Keep the following restrictions in mind when determining whether to use disks greater than 1 terabyte is appropriate for your environment:
The SCSI driver, ssd, currently only supports up to 2 terabytes. If you need greater disk capacity than 2 terabytes, use a volume management product like Solaris Volume Manager to create a larger device.
Layered software products intended for systems with EFI-labeled disks might be incapable of accessing a disk with an EFI disk label.
A disk with an EFI disk label is not recognized on systems running previous Solaris releases.
The EFI disk label is not supported on IDE disks.
You cannot boot from a disk with an EFI disk label.
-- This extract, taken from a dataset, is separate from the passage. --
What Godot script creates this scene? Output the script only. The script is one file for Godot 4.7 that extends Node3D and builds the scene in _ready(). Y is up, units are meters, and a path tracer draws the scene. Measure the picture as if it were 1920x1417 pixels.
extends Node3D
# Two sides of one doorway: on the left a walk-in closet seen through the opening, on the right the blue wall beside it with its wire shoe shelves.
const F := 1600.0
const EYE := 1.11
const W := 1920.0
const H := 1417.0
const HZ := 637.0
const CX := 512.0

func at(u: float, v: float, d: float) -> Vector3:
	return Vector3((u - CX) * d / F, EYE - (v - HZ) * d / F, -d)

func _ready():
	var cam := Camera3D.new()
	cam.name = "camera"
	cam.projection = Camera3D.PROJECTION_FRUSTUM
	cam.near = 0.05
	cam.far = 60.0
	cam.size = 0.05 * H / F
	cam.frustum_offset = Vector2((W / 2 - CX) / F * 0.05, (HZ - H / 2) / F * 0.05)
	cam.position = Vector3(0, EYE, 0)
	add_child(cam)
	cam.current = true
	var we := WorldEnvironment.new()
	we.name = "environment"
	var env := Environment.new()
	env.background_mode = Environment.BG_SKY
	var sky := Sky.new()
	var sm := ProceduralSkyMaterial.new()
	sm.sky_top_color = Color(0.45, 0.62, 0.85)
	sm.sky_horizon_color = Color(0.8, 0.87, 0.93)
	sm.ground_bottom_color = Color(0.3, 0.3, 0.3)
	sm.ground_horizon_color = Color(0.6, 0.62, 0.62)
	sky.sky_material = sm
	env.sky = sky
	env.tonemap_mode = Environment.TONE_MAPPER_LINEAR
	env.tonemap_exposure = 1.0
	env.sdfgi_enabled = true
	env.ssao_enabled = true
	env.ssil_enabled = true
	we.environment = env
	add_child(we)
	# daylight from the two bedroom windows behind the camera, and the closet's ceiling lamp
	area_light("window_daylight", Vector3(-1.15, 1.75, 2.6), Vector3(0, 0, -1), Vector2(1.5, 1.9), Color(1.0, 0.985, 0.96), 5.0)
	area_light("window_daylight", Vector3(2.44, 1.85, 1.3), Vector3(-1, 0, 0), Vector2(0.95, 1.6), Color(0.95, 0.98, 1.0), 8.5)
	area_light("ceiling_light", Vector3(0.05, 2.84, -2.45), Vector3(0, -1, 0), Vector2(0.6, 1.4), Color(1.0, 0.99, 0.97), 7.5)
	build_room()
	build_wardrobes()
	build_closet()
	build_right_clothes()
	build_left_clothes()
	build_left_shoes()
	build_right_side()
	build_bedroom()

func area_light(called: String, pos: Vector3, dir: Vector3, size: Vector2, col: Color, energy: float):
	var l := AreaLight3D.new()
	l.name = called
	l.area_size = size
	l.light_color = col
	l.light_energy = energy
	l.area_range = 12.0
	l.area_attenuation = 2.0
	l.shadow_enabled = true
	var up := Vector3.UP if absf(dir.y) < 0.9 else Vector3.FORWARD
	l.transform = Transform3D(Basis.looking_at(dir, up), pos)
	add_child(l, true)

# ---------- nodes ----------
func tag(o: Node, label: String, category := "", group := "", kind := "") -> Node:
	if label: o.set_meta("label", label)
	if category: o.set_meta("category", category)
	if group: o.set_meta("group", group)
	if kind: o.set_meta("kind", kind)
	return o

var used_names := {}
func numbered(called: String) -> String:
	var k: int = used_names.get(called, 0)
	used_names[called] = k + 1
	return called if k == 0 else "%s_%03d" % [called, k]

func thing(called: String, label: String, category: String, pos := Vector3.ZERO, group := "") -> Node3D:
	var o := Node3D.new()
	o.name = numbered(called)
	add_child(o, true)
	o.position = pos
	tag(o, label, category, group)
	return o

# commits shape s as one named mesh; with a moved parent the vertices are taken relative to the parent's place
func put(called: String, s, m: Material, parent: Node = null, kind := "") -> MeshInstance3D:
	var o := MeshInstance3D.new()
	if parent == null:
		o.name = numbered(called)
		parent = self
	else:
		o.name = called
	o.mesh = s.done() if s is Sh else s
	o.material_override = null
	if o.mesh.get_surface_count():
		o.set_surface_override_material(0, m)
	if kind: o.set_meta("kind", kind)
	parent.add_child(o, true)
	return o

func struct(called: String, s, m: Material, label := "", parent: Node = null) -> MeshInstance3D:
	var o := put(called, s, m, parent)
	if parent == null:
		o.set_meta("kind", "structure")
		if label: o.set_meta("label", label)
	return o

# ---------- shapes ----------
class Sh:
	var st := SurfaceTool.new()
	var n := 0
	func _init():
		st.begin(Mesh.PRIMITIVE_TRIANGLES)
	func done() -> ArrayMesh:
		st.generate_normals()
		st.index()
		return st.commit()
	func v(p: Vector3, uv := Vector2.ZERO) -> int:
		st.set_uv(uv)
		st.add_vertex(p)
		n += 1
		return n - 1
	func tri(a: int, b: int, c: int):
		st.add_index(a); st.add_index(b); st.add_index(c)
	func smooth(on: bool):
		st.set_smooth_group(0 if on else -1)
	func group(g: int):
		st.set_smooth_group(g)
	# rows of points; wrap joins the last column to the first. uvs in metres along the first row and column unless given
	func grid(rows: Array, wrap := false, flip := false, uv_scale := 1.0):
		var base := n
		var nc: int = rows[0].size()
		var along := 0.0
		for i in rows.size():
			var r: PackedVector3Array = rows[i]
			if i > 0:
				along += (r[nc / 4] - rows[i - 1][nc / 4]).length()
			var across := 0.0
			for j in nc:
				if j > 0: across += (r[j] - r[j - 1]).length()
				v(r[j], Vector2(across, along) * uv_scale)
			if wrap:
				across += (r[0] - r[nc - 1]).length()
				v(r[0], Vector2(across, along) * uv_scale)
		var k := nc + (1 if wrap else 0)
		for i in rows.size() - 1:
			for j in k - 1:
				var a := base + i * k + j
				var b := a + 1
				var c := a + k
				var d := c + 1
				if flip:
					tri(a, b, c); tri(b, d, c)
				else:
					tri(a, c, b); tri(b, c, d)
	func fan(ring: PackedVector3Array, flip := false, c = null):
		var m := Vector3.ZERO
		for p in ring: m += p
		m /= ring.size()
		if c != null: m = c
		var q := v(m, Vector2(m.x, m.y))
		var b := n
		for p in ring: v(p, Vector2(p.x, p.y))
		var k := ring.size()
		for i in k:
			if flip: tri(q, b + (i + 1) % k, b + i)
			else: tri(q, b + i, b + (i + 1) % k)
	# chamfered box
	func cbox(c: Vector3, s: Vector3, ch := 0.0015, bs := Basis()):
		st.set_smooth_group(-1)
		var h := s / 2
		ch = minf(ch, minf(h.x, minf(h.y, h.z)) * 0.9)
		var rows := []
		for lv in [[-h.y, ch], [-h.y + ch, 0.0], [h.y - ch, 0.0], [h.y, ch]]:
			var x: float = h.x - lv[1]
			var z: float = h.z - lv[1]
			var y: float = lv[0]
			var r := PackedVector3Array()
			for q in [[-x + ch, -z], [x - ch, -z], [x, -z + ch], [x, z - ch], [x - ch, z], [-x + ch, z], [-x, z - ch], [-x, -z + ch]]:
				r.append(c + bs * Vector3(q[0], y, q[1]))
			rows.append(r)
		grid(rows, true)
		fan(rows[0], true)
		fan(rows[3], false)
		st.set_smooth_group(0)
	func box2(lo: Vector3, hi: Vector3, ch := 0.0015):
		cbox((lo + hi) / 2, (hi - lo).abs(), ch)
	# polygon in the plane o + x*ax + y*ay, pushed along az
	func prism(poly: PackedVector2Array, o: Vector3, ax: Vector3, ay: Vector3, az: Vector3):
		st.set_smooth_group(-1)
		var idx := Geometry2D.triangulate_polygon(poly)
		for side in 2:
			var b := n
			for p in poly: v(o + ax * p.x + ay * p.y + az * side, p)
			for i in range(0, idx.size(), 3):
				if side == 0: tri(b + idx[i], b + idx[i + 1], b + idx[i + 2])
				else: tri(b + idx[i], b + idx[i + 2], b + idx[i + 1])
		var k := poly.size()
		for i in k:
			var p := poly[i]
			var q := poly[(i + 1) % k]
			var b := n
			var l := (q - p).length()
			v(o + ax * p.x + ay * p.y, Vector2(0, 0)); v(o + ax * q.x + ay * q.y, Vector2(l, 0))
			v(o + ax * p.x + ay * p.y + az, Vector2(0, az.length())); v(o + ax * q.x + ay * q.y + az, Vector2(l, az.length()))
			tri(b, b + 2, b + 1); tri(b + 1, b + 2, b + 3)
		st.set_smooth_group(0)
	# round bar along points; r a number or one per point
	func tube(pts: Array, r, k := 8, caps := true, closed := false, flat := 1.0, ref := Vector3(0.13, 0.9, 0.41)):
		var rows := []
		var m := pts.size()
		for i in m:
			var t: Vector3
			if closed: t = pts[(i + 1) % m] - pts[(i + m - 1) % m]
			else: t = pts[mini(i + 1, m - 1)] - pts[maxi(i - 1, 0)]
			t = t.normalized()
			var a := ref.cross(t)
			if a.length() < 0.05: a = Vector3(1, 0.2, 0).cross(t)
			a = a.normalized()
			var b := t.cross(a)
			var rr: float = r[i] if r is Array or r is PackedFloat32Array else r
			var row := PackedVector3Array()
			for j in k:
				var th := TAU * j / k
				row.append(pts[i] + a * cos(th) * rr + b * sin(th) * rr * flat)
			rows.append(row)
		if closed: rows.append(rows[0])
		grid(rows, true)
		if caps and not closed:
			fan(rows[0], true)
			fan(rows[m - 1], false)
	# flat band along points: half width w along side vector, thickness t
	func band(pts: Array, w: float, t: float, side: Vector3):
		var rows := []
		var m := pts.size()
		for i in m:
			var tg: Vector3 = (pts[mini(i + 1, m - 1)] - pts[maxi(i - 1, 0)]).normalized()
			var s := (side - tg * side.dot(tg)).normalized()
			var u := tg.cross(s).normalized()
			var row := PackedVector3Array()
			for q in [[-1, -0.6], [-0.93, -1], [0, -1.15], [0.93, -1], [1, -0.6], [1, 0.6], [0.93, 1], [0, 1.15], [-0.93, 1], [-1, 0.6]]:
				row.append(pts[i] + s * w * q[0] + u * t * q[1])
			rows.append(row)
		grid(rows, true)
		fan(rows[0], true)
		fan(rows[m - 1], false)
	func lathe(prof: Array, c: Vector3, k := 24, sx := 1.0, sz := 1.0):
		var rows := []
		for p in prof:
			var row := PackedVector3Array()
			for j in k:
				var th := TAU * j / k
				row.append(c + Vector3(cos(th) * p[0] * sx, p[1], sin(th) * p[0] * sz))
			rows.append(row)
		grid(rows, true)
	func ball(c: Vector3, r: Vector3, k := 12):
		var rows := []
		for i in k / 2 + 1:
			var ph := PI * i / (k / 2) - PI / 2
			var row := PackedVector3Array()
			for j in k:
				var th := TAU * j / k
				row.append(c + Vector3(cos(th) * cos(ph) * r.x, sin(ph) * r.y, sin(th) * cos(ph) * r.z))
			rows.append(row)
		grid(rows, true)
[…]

You cannot use the Solaris Management Console's Disk Manager Tool to manage disks with EFI labels. Use the format utility to partition disks with EFI labels. Then, you can use the Solaris Management Console's Enhanced Storage Tool to manage volumes and disksets with EFI-labeled disks.
The EFI specification prohibits overlapping slices. The whole disk is represented by cxtydz.
Provides information about disk or partition sizes in sectors and blocks, but not in cylinders and heads.
The following format options are either not supported or are not applicable on disks with EFI labels:
The save option is not supported because disks with EFI labels do not need an entry in the format.dat file.
The backup option is not applicable because the disk driver finds the primary label and writes it back to the disk.